» **PROBLEM DESCRIPTION**: Below is a listing; write it out exactly and drop any images from it.

━━ DATASET CONTENT ━━

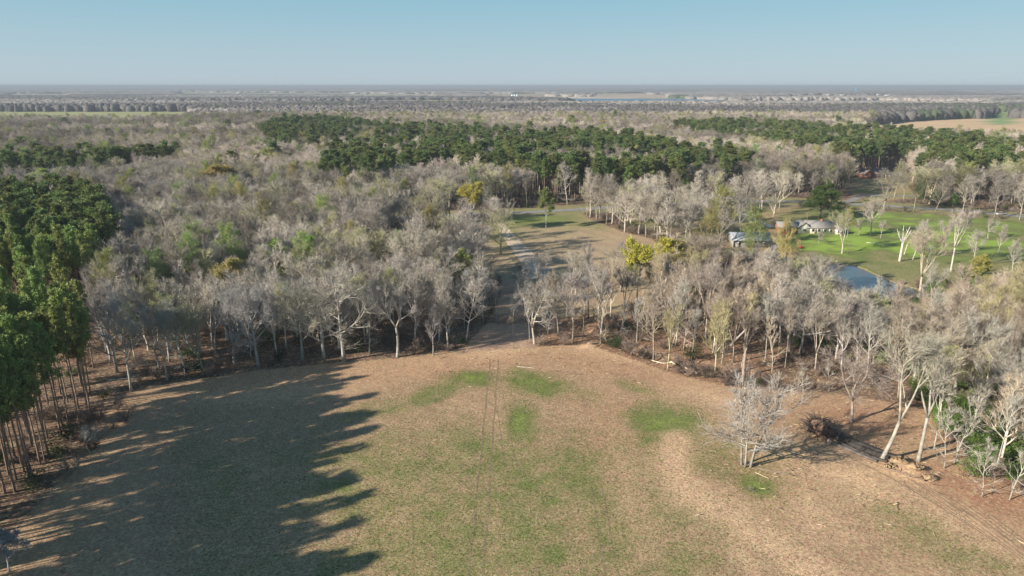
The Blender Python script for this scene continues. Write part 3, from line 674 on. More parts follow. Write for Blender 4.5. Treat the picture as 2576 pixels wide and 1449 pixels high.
hero(forest[0], 2510, 640, 560, (.5, .45, .38), 'bare tree on the far right of the lawn', None, ct=(.42, .36, .31))
hero(oak[0], 1770, 560, 470, PALE, 'big pale tree left of the driveway', 'pale tree by the driveway', ct=(.45, .39, .33))
hero(oak[1], 1945, 545, 505, (.48, .42, .34), 'bushy bare tree behind the carport', None, ct=(.38, .36, .28), H=12)
hero(forest[3], 2215, 600, 565, (.5, .44, .36), 'small bare tree beside the broad lawn tree', None, ct=(.4, .35, .3), H=9)
# leafing trees
yel = make_bare(81, H=17, r=.24, first=.42, forks=3, nl=12, ll=.26, ang=52, n2=6, n3=7, n4=5, leaves=4, leafsz=.26)
YL = (.58, .54, .10)
hero(yel, 1600, 790, 600, (.5, .47, .33), 'yellow-topped tree with pale forked trunk in the thin wood', 'yellow-topped tree', name='budding_tree', ct=(.42, .38, .26), lt=YL)
hero(yel, 1690, 745, 592, (.4, .38, .28), 'dense yellow-crowned tree beside the yellow-topped forked one', 'dense yellow tree', name='budding_tree', ct=(.36, .33, .2), lt=(.54, .49, .08), wide=1.35)
def canopy_tree(kind, name, u, vt, H, tint, label, ct=None, lt=None, wide=1.0, short=None):
    H = H + 3.5 if vt > 350 and u < 2000 else H; x, y = G(u, vt, H); e = plant(kind, name, x, y, H, random.uniform(0, 6.28), tint, ct, lt, label, 'tree', None, wide); HERO.append((x, y, short)); return e
for (u, vt, H, lt, w_, lab) in ((700, 600, 17, (.34, .46, .10), 1.4, 'light green budding tree left of its brighter twin deep in the wood'), (780, 592, 16, (.28, .48, .08), 1.3, 'bright green budding tree deep in the wood'),
        (1160, 622, 14, (.44, .46, .14), 1.1, 'small yellow-green tree left of the gravel road'), (585, 640, 17, (.44, .37, .13), 1.2, 'mustard-topped tree behind the wide grey tree'),
        (1180, 455, 20, (.50, .43, .10), 1.3, 'golden round tree before the dark pine band'), (560, 408, 22, (.46, .36, .12), 2.0, 'large orange-gold tree among the far bare trees'),
        (650, 372, 22, (.42, .42, .15), 2.2, 'wide yellow-green tree behind the orange-gold one'), (110, 422, 20, (.42, .50, .14), 1.4, 'lime green tree in front of the far left pines'), (325, 422, 20, (.42, .45, .16), 1.4, 'pale lime tree right of the far left pines'),
        (1520, 300, 24, (.48, .36, .16), 2.2, 'orange-brown round tree beyond the dark pine band'), (2142, 520, 14, (.40, .38, .12), .85, 'mustard green tree right of the house'), (1375, 470, 16, (.24, .28, .09), .9, 'light green tree at the back edge of the wood'),
        (2480, 640, 13, (.46, .42, .12), 1.4, 'yellow-green tree over the far right lawn edge'), (2440, 715, 14, (.42, .42, .13), 1.4, 'yellow-green tree right of the pond')):
    canopy_tree(yel if 'round' in lab or 'large' in lab or 'wide' in lab else bud[0], 'budding_tree', u, vt, H, GREY, lab, (.34, .31, .24), lt, w_)
# evergreens by the homestead
live = make_bare(91, H=15, r=.35, first=.18, nl=17, ll=.44, ang=66, n2=7, n3=6, n4=4, leaves=7, leafsz=.24)
hero(live, 2062, 548, 462, (.25, .2, .15), 'large round dark evergreen tree behind the house', None, name='evergreen_tree', lt=(.10, .15, .035), ct=(.15, .13, .1), H=18, wide=1.5)
for (u, v, H, w_, lab) in ((1812, 535, 15, .8, 'evergreen tree at the head of the driveway'), (1835, 540, 12, .7, 'smaller evergreen beside the driveway head'), (1720, 505, 14, .8, 'evergreen tree before the dark wood left of the road bend'),
                       (2310, 512, 17, .5, 'narrow ivy-covered evergreen beyond the highway'), (2350, 520, 10, 1.0, 'low dark evergreen clump beyond the highway'), (2395, 524, 9, 1.0, 'second low evergreen clump beyond the highway')):
    hero(live, u, v, 0, (.25, .2, .15), lab, None, name='evergreen_tree', lt=(.10, .17, .035), ct=(.15, .13, .1), H=H, wide=w_)

# snag, stubs, leaning trunks
def snag(u, v, vt, label):
    H = top_h(u, v, vt); x, y = G(u, v); random.seed(5); e = empty('dead_tree', (x, y, gz(x, y)), 0, label, 'dead tree')
    T = MB(); tr = limb(Vector((0, 0, -.3)), Vector((.06, 0, 1)), H * .55, 5, .03, .02); T.tube(tr, [.62, .5, .46, .43, .4, .38], 8); T.build('trunk', M_bark, e, True, tint=(.62, .57, .48))
    for d, f in (((-.55, 0, 1), .42), ((-.15, .2, 1), .48), ((.25, .1, 1), .50), ((.5, -.1, 1), .40), ((-.8, 0, .9), .3)):
        B = MB(); b = limb(tr[-1] - Vector((0, 0, .3)), Vector(d), H * f, 5, .06, .06); B.tube(b, [.22, .19, .16, .12, .1, .07], 6)
        q, dd = along(b, .6); b2 = limb(q, side_dir(dd, .6), H * .1, 2, .1, .05); B.tube(b2, [.09, .07, .04], 5); B.build('limb', M_bark, e, True, tint=(.66, .6, .52))
snag(2263, 656, 565, 'white dead tree with sawn-off limbs on the green lawn')
def stub(u, v, H, r, tint, label, lean=(0, 0)):
    x, y = G(u, v); random.seed(int(u)); e = empty('broken_trunk', (x, y, gz(x, y)), 0, label, 'broken trunk')
    T = MB(); tr = limb(Vector((0, 0, -.3)), Vector((lean[0], lean[1], 1)), H, 5, 0, .03); T.tube(tr, [r * k for k in (1.3, 1, .95, .9, .8, .55)], 8); T.build('trunk', M_bark, e, True, tint=tint)
    K = MB()
    for k in range(4):
        a = 1.57 * k + random.random(); b = limb(tr[-1] - Vector((0, 0, .3)), Vector((math.cos(a) * .4, math.sin(a) * .4, 1)), random.uniform(.5, 1.3), 2, 0, .05); K.tube(b, [r * .3, r * .2, .03], 4)
    K.build('splinter', M_bark, e, tint=(.5, .4, .28))
stub(1870, 946, 8, .38, (.34, .26, .2), 'dark broken-off trunk standing by the creek bank')
stub(1762, 860, 17, .28, (.44, .37, .3), 'long dead trunk leaning left across the thin wood', lean=(-1.0, .25))
stub(1836, 868, 15, .26, (.42, .36, .3), 'long dead trunk leaning right across the wood', lean=(1.0, .3))
stub(2275, 640, 5, .3, (.5, .4, .3), 'short broken stump behind the white dead tree')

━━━

» **RESPONSE**:
The Blender Python script for this scene continues. Write part 3, from line 674 on. More parts follow. Write for Blender 4.5. Treat the picture as 2576 pixels wide and 1449 pixels high.
hero(forest[0], 2510, 640, 560, (.5, .45, .38), 'bare tree on the far right of the lawn', None, ct=(.42, .36, .31))
hero(oak[0], 1770, 560, 470, PALE, 'big pale tree left of the driveway', 'pale tree by the driveway', ct=(.45, .39, .33))
hero(oak[1], 1945, 545, 505, (.48, .42, .34), 'bushy bare tree behind the carport', None, ct=(.38, .36, .28), H=12)
hero(forest[3], 2215, 600, 565, (.5, .44, .36), 'small bare tree beside the broad lawn tree', None, ct=(.4, .35, .3), H=9)
# leafing trees
yel = make_bare(81, H=17, r=.24, first=.42, forks=3, nl=12, ll=.26, ang=52, n2=6, n3=7, n4=5, leaves=4, leafsz=.26)
YL = (.58, .54, .10)
hero(yel, 1600, 790, 600, (.5, .47, .33), 'yellow-topped tree with pale forked trunk in the thin wood', 'yellow-topped tree', name='budding_tree', ct=(.42, .38, .26), lt=YL)
hero(yel, 1690, 745, 592, (.4, .38, .28), 'dense yellow-crowned tree beside the yellow-topped forked one', 'dense yellow tree', name='budding_tree', ct=(.36, .33, .2), lt=(.54, .49, .08), wide=1.35)
def canopy_tree(kind, name, u, vt, H, tint, label, ct=None, lt=None, wide=1.0, short=None):
    H = H + 3.5 if vt > 350 and u < 2000 else H; x, y = G(u, vt, H); e = plant(kind, name, x, y, H, random.uniform(0, 6.28), tint, ct, lt, label, 'tree', None, wide); HERO.append((x, y, short)); return e
for (u, vt, H, lt, w_, lab) in ((700, 600, 17, (.34, .46, .10), 1.4, 'light green budding tree left of its brighter twin deep in the wood'), (780, 592, 16, (.28, .48, .08), 1.3, 'bright green budding tree deep in the wood'),
        (1160, 622, 14, (.44, .46, .14), 1.1, 'small yellow-green tree left of the gravel road'), (585, 640, 17, (.44, .37, .13), 1.2, 'mustard-topped tree behind the wide grey tree'),
        (1180, 455, 20, (.50, .43, .10), 1.3, 'golden round tree before the dark pine band'), (560, 408, 22, (.46, .36, .12), 2.0, 'large orange-gold tree among the far bare trees'),
        (650, 372, 22, (.42, .42, .15), 2.2, 'wide yellow-green tree behind the orange-gold one'), (110, 422, 20, (.42, .50, .14), 1.4, 'lime green tree in front of the far left pines'), (325, 422, 20, (.42, .45, .16), 1.4, 'pale lime tree right of the far left pines'),
        (1520, 300, 24, (.48, .36, .16), 2.2, 'orange-brown round tree beyond the dark pine band'), (2142, 520, 14, (.40, .38, .12), .85, 'mustard green tree right of the house'), (1375, 470, 16, (.24, .28, .09), .9, 'light green tree at the back edge of the wood'),
        (2480, 640, 13, (.46, .42, .12), 1.4, 'yellow-green tree over the far right lawn edge'), (2440, 715, 14, (.42, .42, .13), 1.4, 'yellow-green tree right of the pond')):
    canopy_tree(yel if 'round' in lab or 'large' in lab or 'wide' in lab else bud[0], 'budding_tree', u, vt, H, GREY, lab, (.34, .31, .24), lt, w_)
# evergreens by the homestead
live = make_bare(91, H=15, r=.35, first=.18, nl=17, ll=.44, ang=66, n2=7, n3=6, n4=4, leaves=7, leafsz=.24)
hero(live, 2062, 548, 462, (.25, .2, .15), 'large round dark evergreen tree behind the house', None, name='evergreen_tree', lt=(.10, .15, .035), ct=(.15, .13, .1), H=18, wide=1.5)
for (u, v, H, w_, lab) in ((1812, 535, 15, .8, 'evergreen tree at the head of the driveway'), (1835, 540, 12, .7, 'smaller evergreen beside the driveway head'), (1720, 505, 14, .8, 'evergreen tree before the dark wood left of the road bend'),
                       (2310, 512, 17, .5, 'narrow ivy-covered evergreen beyond the highway'), (2350, 520, 10, 1.0, 'low dark evergreen clump beyond the highway'), (2395, 524, 9, 1.0, 'second low evergreen clump beyond the highway')):
    hero(live, u, v, 0, (.25, .2, .15), lab, None, name='evergreen_tree', lt=(.10, .17, .035), ct=(.15, .13, .1), H=H, wide=w_)

# snag, stubs, leaning trunks
def snag(u, v, vt, label):
    H = top_h(u, v, vt); x, y = G(u, v); random.seed(5); e = empty('dead_tree', (x, y, gz(x, y)), 0, label, 'dead tree')
    T = MB(); tr = limb(Vector((0, 0, -.3)), Vector((.06, 0, 1)), H * .55, 5, .03, .02); T.tube(tr, [.62, .5, .46, .43, .4, .38], 8); T.build('trunk', M_bark, e, True, tint=(.62, .57, .48))
    for d, f in (((-.55, 0, 1), .42), ((-.15, .2, 1), .48), ((.25, .1, 1), .50), ((.5, -.1, 1), .40), ((-.8, 0, .9), .3)):
        B = MB(); b = limb(tr[-1] - Vector((0, 0, .3)), Vector(d), H * f, 5, .06, .06); B.tube(b, [.22, .19, .16, .12, .1, .07], 6)
        q, dd = along(b, .6); b2 = limb(q, side_dir(dd, .6), H * .1, 2, .1, .05); B.tube(b2, [.09, .07, .04], 5); B.build('limb', M_bark, e, True, tint=(.66, .6, .52))
snag(2263, 656, 565, 'white dead tree with sawn-off limbs on the green lawn')
def stub(u, v, H, r, tint, label, lean=(0, 0)):
    x, y = G(u, v); random.seed(int(u)); e = empty('broken_trunk', (x, y, gz(x, y)), 0, label, 'broken trunk')
    T = MB(); tr = limb(Vector((0, 0, -.3)), Vector((lean[0], lean[1], 1)), H, 5, 0, .03); T.tube(tr, [r * k for k in (1.3, 1, .95, .9, .8, .55)], 8); T.build('trunk', M_bark, e, True, tint=tint)
    K = MB()
    for k in range(4):
        a = 1.57 * k + random.random(); b = limb(tr[-1] - Vector((0, 0, .3)), Vector((math.cos(a) * .4, math.sin(a) * .4, 1)), random.uniform(.5, 1.3), 2, 0, .05); K.tube(b, [r * .3, r * .2, .03], 4)
    K.build('splinter', M_bark, e, tint=(.5, .4, .28))
stub(1870, 946, 8, .38, (.34, .26, .2), 'dark broken-off trunk standing by the creek bank')
stub(1762, 860, 17, .28, (.44, .37, .3), 'long dead trunk leaning left across the thin wood', lean=(-1.0, .25))
stub(1836, 868, 15, .26, (.42, .36, .3), 'long dead trunk leaning right across the wood', lean=(1.0, .3))
stub(2275, 640, 5, .3, (.5, .4, .3), 'short broken stump behind the white dead tree')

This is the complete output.